Books for 2011

This post is for TC, who asked for some book recommendations. Being holidays, the Christmas season, a time to think of friends and family nearby and faraway, all means that the cultural juices are flowing.

So books. I don't think I could go past Anna Funder's book "All that I am", which was repeatedly nominated in the Australian's A-Z Books of the Year. Brenda Walker summed it up best, "about anti-facism activisim in London in the 1930s, recollected by those who have temporarily survived, including playwright Ernst Toller. Terror, intelligent courage, betrayal and deovation are the subjects of this deeply moving novel". So true, had me on the internet, investigating further reading sources of this era, this terrifying time for Western European intelligentsia. In a match, Colm Toibin recommends Evelyn Juer's HOUSE OF EXILE, as explaining what happened to the German intellectuals including Heinrich Mann after 1933...(the expatriates? or those who became the first wave of concentration camp deaths...)


A fortunate Age by Joanna Smith Rakoff, uses the framework/plot of The Group by Mary McCarthy, which I read several times in my late teens/early 20s and naively, at the time, felt stunned by the recognition factor. Now I realise how much of my experiences as a young uncertain female are universal, or universal at least to similiarly educated western women. (Anxiety, uncertainty, vulnerability, easily overawed by dominating people, easily burdened by other people's concerns, intellectually insecure, yearning for something unclear and unstated). What I liked about both books, is the setting in New York, with close documentation of the circle of several 20 somethings (young adult, building a sustainable life, etc). In A Fortunate Age, the author also captures the recent Clinton era, the graduates of a liberal campus, their heritage as affluent offspring of the Reagan era (I imagine them as the cronies of Alex P Keaton). The character portraits are well done; the New York times review favours Dave Kohane, a commitment phobe pianist; I think I liked the character of Sadie best, a privileged scion of the Upper East Side, who should be unlikeable, but represents the best aspects of old fashioned culture-manners and the confidence to pursue education but resist an academic path.

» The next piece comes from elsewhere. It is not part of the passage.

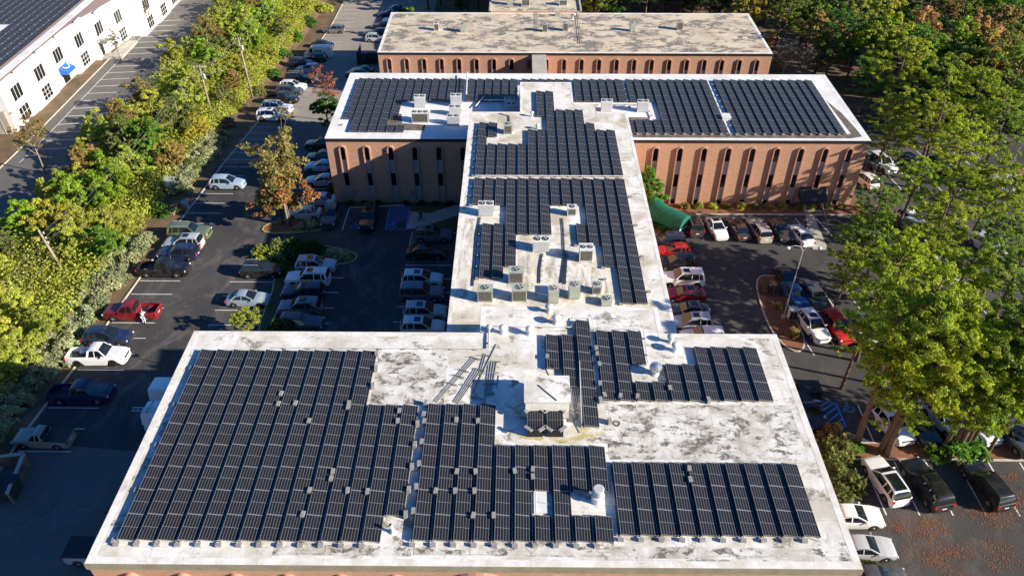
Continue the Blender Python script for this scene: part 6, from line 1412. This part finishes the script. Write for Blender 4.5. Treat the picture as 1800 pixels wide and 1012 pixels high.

Dabbling on the New York times website, led me to the Christmas weekend magazine, which has an article with Will Self, when he stays in a hotel in his own town, to see what it is like to be a tourist on home turf. I do prefer his journalism to fiction. And there is an interview with Viggo Mortensen who apparently is in a movie called A Dangerous Method, where he plays Freud to Michael Fassbender's Jung. I loved Michael Fassbender in HUNGER and would like to see the next movie by that film-maker, but since The Kid arrived, me and the cinema don't get together too much. (But when we do, it's been the independent flicks at the Mercury: Autoluminescent, the Bill Cunningham biopic, Pure Shit and all that).

Am wanting to read the new Kirsten Tranter novel, the new Jeffrey Eugenedies novel, Five Bells by Gail Jones, loved MELBOURNE by Sophie CUnningham (the way she structured it across a year in the life of a Melburnite, worked for me, the documentary style of a inner city person immersed in the world of books, writing, terraces, cycling, musicians and picnics in the park).

Have also enjoyed trawling for essays by Helen Garner. She confesses to her well being dry, having no new fiction in her, since she wrote "The Spare Room". Was it in Meanjin in which she defends The Spare Room as a piece of fiction, despite it being based on reality; the options it provides to write it the way she wants, fictionalised, rather than the factual nature of non-fiction. She also refers to being visited at home by the real life "Javo" from Monkey Grip (he runs Eklektic, a store of curios in Salamanca Square in Hobart) and how he asked her why she didn't just use real names for all the people in Monkey Grip; calling her bluff on the 30 years she'd spent defending it as a novel. What Helen Garner argues is that even a roman a clef, a novel based on her diary, requires writing and novelising, the ability to draw it into a narrative, an engaging story, and that is the art of book writing. I agree.

Linda Grant wrote "We had it so good" about baby boomers in Islington, I also liked her earlier novel set in 40s Palestine. A few years ago I loved Submarine by Joe Dunthorne (and very much want to see the film, enhanced by it starring another 2 favourite actors, Noah Taylor & Sally Hawkins). Wild Abandon (spoiler alert) which I'm giving to my sister for Christmas, has an excellent character in it, an 11 year old boy who is home schooled, intelligent, innocent and lovable.